--- INFORMATION PROVIDED ---
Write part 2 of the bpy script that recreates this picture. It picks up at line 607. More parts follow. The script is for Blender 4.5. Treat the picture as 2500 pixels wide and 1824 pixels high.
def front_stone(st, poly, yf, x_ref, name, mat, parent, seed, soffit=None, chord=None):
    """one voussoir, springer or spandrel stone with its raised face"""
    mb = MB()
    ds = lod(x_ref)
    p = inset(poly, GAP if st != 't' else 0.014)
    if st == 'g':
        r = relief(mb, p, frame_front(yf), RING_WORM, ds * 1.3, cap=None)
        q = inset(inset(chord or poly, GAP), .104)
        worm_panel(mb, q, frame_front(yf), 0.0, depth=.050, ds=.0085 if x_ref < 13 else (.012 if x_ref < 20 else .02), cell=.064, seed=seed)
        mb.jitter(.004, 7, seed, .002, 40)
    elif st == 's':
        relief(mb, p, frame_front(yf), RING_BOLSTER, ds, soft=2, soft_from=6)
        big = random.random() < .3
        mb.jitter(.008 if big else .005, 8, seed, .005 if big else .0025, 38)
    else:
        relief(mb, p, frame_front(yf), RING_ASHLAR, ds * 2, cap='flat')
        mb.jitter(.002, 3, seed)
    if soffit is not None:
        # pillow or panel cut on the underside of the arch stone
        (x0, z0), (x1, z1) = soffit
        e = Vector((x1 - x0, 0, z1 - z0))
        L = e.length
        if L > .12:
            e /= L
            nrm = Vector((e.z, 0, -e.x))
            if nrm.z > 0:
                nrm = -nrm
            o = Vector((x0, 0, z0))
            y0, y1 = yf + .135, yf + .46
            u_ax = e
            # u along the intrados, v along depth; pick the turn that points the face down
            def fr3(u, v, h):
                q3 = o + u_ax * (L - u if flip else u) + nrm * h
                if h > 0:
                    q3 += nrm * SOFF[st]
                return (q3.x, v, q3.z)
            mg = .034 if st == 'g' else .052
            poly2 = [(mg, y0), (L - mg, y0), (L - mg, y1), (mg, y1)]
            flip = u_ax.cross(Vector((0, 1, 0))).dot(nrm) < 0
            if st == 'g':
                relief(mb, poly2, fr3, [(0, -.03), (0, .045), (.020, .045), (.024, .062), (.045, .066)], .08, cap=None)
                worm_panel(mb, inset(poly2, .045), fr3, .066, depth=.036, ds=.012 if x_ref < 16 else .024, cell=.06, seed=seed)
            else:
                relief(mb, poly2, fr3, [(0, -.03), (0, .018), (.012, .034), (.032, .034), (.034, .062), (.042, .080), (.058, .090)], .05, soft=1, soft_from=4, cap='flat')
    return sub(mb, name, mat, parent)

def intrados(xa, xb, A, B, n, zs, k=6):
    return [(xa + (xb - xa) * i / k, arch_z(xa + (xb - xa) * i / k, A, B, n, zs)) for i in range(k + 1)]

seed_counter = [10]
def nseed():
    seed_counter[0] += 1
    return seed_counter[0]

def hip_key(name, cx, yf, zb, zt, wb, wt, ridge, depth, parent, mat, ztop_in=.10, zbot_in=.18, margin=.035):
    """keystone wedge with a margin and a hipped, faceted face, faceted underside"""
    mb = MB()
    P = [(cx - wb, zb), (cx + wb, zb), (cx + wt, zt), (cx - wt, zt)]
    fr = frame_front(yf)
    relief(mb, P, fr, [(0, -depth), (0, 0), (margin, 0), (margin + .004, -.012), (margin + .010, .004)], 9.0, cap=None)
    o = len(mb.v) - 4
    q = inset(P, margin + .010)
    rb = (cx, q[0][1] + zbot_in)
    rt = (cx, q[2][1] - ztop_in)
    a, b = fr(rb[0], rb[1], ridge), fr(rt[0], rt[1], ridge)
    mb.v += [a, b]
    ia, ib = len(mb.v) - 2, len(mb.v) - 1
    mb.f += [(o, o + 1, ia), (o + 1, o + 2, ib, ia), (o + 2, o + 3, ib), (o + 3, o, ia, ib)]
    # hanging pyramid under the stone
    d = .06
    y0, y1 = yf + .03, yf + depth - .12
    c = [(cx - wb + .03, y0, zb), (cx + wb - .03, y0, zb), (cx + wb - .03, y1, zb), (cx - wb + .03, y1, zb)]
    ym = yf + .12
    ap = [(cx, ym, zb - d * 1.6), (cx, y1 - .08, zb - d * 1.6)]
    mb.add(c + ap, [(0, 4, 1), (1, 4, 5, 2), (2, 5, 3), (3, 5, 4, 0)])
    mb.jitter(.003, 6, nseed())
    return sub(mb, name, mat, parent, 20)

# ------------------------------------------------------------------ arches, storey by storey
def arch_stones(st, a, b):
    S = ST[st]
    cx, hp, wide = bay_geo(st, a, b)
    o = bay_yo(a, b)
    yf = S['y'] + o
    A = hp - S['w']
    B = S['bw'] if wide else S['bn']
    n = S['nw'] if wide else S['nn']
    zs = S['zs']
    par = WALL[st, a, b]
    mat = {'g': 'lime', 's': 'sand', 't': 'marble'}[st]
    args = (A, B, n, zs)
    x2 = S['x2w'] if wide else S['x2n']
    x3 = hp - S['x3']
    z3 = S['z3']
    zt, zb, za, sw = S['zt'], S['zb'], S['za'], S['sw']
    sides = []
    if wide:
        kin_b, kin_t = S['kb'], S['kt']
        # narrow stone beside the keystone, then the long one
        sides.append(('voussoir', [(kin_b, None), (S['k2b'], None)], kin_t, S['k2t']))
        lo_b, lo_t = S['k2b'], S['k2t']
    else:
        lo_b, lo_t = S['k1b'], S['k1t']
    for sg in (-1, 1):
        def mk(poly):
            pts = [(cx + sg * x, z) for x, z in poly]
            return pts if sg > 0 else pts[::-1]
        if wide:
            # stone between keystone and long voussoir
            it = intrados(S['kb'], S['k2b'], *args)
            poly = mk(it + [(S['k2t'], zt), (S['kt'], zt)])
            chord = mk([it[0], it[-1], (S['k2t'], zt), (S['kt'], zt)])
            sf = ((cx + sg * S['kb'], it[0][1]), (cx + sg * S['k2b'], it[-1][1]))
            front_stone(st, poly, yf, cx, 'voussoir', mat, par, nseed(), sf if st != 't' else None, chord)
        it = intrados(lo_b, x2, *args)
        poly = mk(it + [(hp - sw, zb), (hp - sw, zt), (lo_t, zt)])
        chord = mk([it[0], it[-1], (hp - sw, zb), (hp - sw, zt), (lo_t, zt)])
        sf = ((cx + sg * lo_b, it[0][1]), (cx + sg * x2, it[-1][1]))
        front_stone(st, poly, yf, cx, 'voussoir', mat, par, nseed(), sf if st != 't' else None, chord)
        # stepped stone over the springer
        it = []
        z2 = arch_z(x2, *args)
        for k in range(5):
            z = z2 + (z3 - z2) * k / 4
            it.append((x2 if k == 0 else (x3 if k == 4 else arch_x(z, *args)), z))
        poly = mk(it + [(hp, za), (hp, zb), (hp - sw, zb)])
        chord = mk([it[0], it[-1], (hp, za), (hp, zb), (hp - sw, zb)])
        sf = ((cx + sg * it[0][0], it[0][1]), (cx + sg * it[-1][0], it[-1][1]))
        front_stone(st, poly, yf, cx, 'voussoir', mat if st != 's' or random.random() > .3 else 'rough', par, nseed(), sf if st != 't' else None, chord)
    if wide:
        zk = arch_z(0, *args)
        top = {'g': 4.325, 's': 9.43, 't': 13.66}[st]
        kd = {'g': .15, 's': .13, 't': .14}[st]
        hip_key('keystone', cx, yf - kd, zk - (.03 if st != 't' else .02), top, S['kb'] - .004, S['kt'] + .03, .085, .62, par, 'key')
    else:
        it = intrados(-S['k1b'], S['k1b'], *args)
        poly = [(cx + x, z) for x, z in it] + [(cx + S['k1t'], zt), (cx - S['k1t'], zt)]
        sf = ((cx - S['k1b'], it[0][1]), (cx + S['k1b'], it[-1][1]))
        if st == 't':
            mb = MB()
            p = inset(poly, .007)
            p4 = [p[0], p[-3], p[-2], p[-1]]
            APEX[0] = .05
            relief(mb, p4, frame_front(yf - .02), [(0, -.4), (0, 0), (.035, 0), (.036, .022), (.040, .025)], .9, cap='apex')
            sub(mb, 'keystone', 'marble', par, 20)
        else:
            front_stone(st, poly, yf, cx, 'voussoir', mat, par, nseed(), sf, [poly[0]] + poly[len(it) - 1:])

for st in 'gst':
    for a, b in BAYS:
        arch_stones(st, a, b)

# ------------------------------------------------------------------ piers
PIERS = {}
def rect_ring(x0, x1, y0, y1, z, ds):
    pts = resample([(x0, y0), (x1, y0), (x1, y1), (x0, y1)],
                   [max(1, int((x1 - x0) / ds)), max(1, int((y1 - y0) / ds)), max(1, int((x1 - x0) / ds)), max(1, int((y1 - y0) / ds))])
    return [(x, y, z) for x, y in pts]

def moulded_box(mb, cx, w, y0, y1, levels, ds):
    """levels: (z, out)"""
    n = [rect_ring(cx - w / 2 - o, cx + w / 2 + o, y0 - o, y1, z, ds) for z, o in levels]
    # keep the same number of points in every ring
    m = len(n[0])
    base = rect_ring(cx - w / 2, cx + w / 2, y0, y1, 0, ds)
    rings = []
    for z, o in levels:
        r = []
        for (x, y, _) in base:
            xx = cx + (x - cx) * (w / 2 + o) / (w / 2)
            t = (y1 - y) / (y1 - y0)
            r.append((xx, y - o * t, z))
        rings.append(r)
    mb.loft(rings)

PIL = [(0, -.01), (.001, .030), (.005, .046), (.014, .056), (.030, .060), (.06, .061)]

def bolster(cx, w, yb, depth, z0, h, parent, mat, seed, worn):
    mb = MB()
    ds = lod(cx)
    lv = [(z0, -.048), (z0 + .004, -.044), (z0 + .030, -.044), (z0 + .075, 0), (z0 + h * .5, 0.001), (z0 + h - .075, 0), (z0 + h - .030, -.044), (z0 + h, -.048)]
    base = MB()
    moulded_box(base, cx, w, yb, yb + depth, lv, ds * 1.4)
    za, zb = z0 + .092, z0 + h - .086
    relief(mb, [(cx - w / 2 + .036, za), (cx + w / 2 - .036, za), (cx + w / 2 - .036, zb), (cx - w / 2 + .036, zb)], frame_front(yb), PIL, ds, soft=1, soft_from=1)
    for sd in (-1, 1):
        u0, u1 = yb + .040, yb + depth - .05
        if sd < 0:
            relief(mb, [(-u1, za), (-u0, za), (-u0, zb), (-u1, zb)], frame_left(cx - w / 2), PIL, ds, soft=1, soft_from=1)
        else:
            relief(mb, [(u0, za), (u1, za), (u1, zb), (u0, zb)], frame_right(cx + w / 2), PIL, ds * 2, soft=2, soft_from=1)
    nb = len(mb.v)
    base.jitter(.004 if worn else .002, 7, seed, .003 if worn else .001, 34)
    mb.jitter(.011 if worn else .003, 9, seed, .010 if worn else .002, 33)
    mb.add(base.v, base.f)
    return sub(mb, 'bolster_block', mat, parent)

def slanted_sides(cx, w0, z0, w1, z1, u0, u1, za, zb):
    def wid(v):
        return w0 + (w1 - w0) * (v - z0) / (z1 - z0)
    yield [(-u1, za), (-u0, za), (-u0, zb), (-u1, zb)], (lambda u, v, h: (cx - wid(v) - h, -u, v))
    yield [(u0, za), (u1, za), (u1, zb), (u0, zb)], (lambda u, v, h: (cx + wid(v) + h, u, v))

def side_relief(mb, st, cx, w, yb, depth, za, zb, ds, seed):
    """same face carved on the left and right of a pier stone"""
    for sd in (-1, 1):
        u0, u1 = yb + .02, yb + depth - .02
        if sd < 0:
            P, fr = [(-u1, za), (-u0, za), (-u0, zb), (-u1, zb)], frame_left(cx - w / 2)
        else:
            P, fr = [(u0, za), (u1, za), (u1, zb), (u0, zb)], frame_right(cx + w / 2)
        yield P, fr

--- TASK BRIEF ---
Work out how many lines of the listing above include the word "that". Report only the number.

--- THE ANSWER ---
2